Domenica scorsa oltre cento persone si sono ritrovate al Vallanta, il rifugio costruito e di proprietà del Cai Monviso, per celebrare i 120 anni della sezione. Una giornata di sole perfetta, un clima di festa e la consapevolezza di far parte di una lunga storia fatta di escursioni, manutenzione dei sentieri e impegno civile.

Presidente, com’è andata la festa al Vallanta?«Una giornata davvero speciale. L’anno scorso, a causa di un temporale, avevamo avuto un raduno complicato. Stavolta, invece, siamo stati fortunati: cielo sereno, location spettacolare, e soprattutto tante persone splendide che si sono date da fare. Più di cento partecipanti, soci, amici, volontari».

Cosa rappresenta per voi il Vallanta?«È un simbolo della nostra sezione. Oggi il Vallanta è casa nostra. I gestori, Martina e Oliviero, fanno un lavoro eccellente. Stiamo già pianificando dei lavori importanti: la centralina elettrica ha ormai 40 anni e va rifatta. Il nostro obiettivo è potenziare la struttura, passare da una potenza di 5 kwh a 30, in modo da garantire docce e luce anche la sera».
Un Cai che festeggia, ma che non si ferma mai.«Abbiamo un sacco di attività. Le escursioni classiche continuano, ma quest’anno le abbiamo pensate in funzione del nostro anniversario. Stiamo lavorando anche su temi che ci stanno molto a cuore, come la montagnaterapia e l’inclusione: abbiamo in programma due o tre uscite con la “joelette” (la speciale portantina per accedere ai sentieri montani), per portare la montagna a tutti, anche a chi ha difficoltà motorie. Vogliamo che la montagna sia fruibile, non solo un privilegio per pochi».

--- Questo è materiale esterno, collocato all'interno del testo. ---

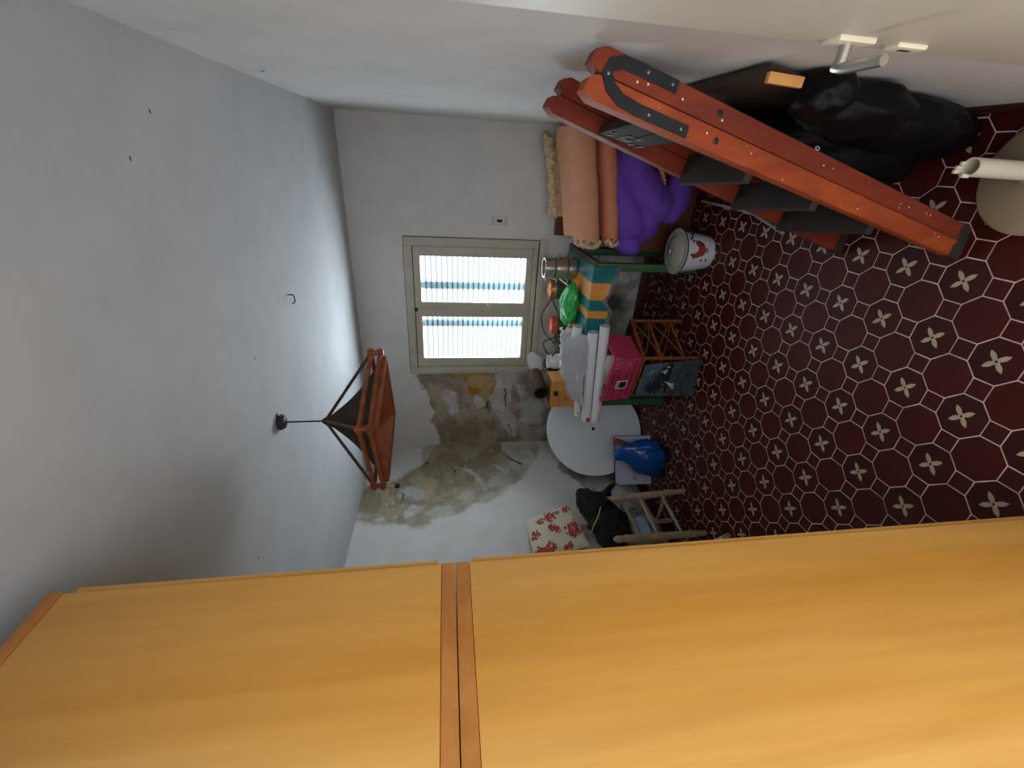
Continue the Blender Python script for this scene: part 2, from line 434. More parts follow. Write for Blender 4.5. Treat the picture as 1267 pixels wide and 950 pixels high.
bare = mixc(C(148, 132, 114), C(178, 164, 146), 5, 1); bare2 = mixc(C(148, 134, 112), C(174, 162, 138), 5, 2)
greyc = mixc(C(144, 140, 134), C(186, 183, 178), 6, 3); flk = mixc(C(186, 184, 180), C(206, 205, 202), 9, 4); och = mixc(C(166, 118, 44), C(184, 160, 112), 7, 5)
halo = mixc(C(164, 158, 140), C(192, 188, 178), 5, 6); dark = lambda x, y: C(58, 52, 46)
back_layers = [
    (P_((-1.66, 1.97), (-1.74, 1.95), (-1.84, 1.90), (-1.99, 1.87), (-2.08, 1.84), (-2.20, 1.86), (-2.27, 1.79), (-2.36, 1.77), (-2.50, 1.77), (-2.50, 0.62), (-2.2, 0.60), (-1.95, 0.70), (-1.66, 0.66)), bare, .006, .0, 1),
    (P_((-1.66, 1.16), (-1.84, 1.12), (-1.98, 1.08), (-2.16, 1.06), (-2.30, 0.98), (-2.40, 0.84), (-2.28, 0.60), (-1.66, 0.64)), greyc, .03, .0, 1.6),
    (P_((-1.66, 1.62), (-1.78, 1.56), (-1.92, 1.50), (-2.0, 1.40), (-2.0, 1.27), (-1.88, 1.24), (-1.76, 1.28), (-1.66, 1.36)), och, .03, .0, 1.5),
    (P_((-1.66, 1.34), (-1.76, 1.30), (-1.84, 1.22), (-1.80, 1.12), (-1.66, 1.10)), greyc, .03, 0, 1.5),
    (P_((-1.85, 1.70), (-1.88, 1.62), (-1.97, 1.60), (-2.11, 1.60), (-2.13, 1.67), (-2.02, 1.70), (-1.94, 1.76), (-1.86, 1.76)), flk, .004, .002, .9),
    (P_((-1.70, 1.29), (-1.79, 1.25), (-1.95, 1.31), (-2.10, 1.28), (-2.24, 1.20), (-2.40, 1.11), (-2.40, 1.02), (-2.22, 1.06), (-2.06, 1.10), (-1.90, 1.12), (-1.70, 1.16)), flk, .005, .003, 1.3),
    (P_((-1.90, 1.46), (-1.95, 1.38), (-2.03, 1.36), (-2.05, 1.42), (-1.99, 1.46)), flk, .004, .003, .7),
    (P_((-2.06, 0.98), (-2.18, 0.90), (-2.30, 0.95), (-2.22, 1.02)), flk, .012, .001, 1.5),
    (P_((-1.84, 1.05), (-1.94, .98), (-2.0, 1.02), (-1.9, 1.08)), flk, .012, .001, 1.5),
    (L_n([(-1.86, 1.185), (-1.90, 1.165), (-1.96, 1.175), (-2.02, 1.16), (-2.05, 1.165)], .006), dark, .004, 0, .2),
    (L_n([(-2.16, 1.285), (-2.26, 1.275)], .004), dark, .004, 0, .2), (L_n([(-2.24, 1.14), (-2.30, 1.10), (-2.37, 1.09)], .006), dark, .005, 0, .3),
    (L_n([(-1.86, 1.585), (-1.92, 1.57), (-1.98, 1.585), (-2.05, 1.56)], .004), dark, .006, 0, .6), (L_n([(-1.80, 1.94), (-1.84, 1.92), (-1.86, 1.90)], .004), dark, .005, 0, .3),
    (L_n([(-1.98, 1.33), (-2.04, 1.335), (-2.12, 1.31)], .004), lambda x, y: C(96, 66, 34), .008, 0, .5)]
rk = random.Random(9)
for k in range(16): back_layers.append((E_(rk.uniform(-2.4, -1.75), rk.uniform(.9, 1.8), rk.uniform(.004, .012), rk.uniform(.003, .009)), (dark, flk)[k % 2], .005, 0, .1))
paint_sheet('bare_plaster', wall_back, back_layers, (XL + .001, -1.665, 0.62, 1.98), lambda x, y: (V((x, YB, y)), V((0, -1, 0))), 1.3)
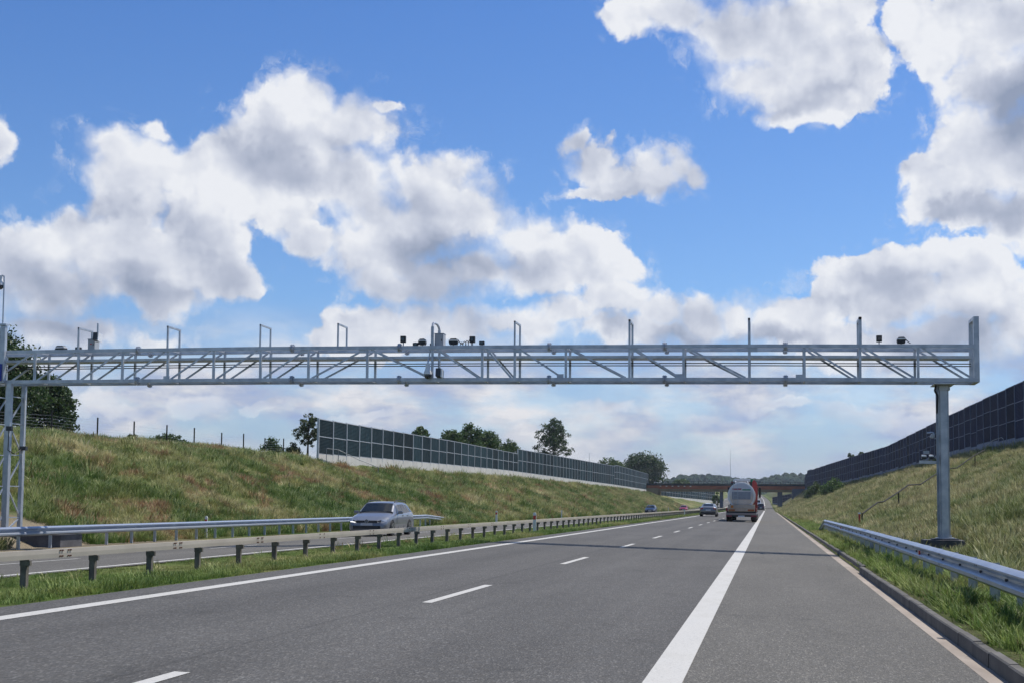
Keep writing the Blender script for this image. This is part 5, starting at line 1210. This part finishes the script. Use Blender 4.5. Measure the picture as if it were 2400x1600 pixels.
grass('grass', 'tall olive grass covering the near right embankment', tallR, 3.6, 23.5, 14, 125, 44000, .45, 1.1, 1.25, .45, keep=lambda X, Y: padR(X, Y) & (X < wallx(Y) - .1))
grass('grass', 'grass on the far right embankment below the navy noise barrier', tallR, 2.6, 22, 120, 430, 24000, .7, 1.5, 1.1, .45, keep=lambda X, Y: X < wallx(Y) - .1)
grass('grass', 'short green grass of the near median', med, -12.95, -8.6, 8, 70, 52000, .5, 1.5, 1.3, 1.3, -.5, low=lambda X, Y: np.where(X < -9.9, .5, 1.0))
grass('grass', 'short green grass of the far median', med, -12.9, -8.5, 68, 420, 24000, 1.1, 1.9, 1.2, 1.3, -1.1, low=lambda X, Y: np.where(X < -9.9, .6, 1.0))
grass('grass', 'fresh weeds and grass between kerb and guardrail', weed, 2.26, 5.2, 6, 60, 24000, .35, 1.3, 1.5, 1.9, -.15)
grass('grass', 'scattered taller seed stalks in the median', tallL, -12.6, -11.4, 9, 60, 160, .3, .6, 1.3, 1.3, -.2)
grass('grass', 'short grass around the foot of the gantry column', weed, 3.9, 6.2, 34.5, 44, 900, .4, .8, 1., 1.3, -.9, keep=lambda X, Y: ~((X > 4.65) & (Y > 42.5)))
grass('grass', 'straw coloured tufts between kerb and guardrail', tallR, 2.35, 5.2, 8, 60, 2600, .3, .6, 1.5, 1.3, .1)
grass('grass', 'low grass along the kerb beyond the end of the right guardrail', weed, 2.26, 4.2, 58, 200, 9000, .5, 1.2, 1.3, 1.6, -.9)

# ------------------------------------------------------------------ summer haze
m = bpy.data.materials.new('summer_haze'); m.use_nodes = True; t = NT(m.node_tree); t.n.remove(t.n['Principled BSDF'])
pv = t.n.new('ShaderNodeVolumePrincipled'); pv.inputs['Color'].default_value = (.80, .88, 1, 1); pv.inputs['Density'].default_value = .00012; pv.inputs['Anisotropy'].default_value = .3
t.l.new(pv.outputs[0], t.n['Material Output'].inputs['Volume'])
hz_ = MB().bb(-3100, 3100, -80, 4300, -2.5, 90).build('haze', m); tag(hz_, 'thin blue summer haze over the whole valley', 'haze', None, 'stuff')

Per tutti, ma sempre in sicurezza.«Certo. Chi fa escursionismo vede solo i sentieri, ma dietro c’è un’enorme mole di lavoro. I nostri soci intervengono per rimuovere frane, mettere in sicurezza i passaggi, segnalare i tratti pericolosi. Lo facciamo con pala e piccone. E poi c’è la collaborazione internazionale: quest’anno sono venuti cinque amici del Cai francese del Queyras, che avevamo incontrato l’anno scorso per lavorare insieme sulla segnaletica della Gta. È nato uno scambio bellissimo, anche per i giovani».

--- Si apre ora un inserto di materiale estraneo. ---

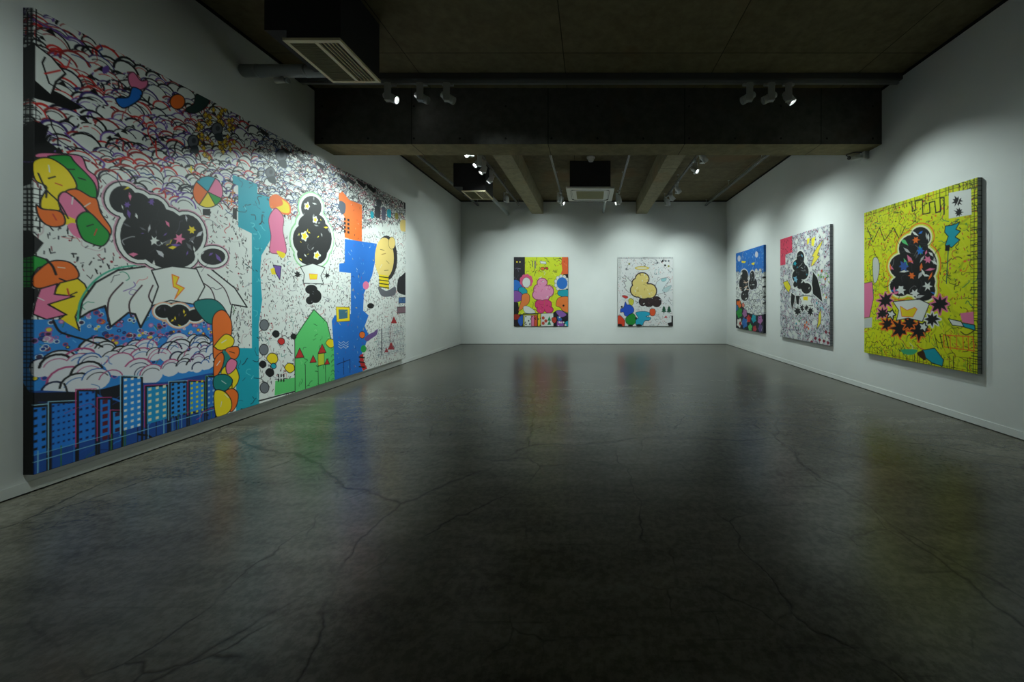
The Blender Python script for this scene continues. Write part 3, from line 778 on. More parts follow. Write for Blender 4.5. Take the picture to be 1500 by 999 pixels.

Attenzione particolare al mondo giovanile, quindi.«Sì, crediamo molto nell’alpinismo giovanile. Questi eventi sono un’occasione per far incontrare i ragazzi, per farli innamorare della montagna e magari farli restare. Oggi c’è bisogno di ricambio, di nuova linfa. E la montagna, se vissuta con consapevolezza, può dare tanto».Avete anche un evento speciale in programma per settembre.«Il 19 settembre ospiteremo a Saluzzo Nazim Eshqi, arrampicatrice iraniana e rifugiata politica, nota per il suo impegno a favore dei diritti umani. Sarà con noi al Monastero della Stella per raccontare la sua storia. E nei giorni successivi sarà con noi anche per un’ascensione al Monviso. Un’iniziativa a cui teniamo moltissimo, perché unisce alpinismo, cultura e diritti civili».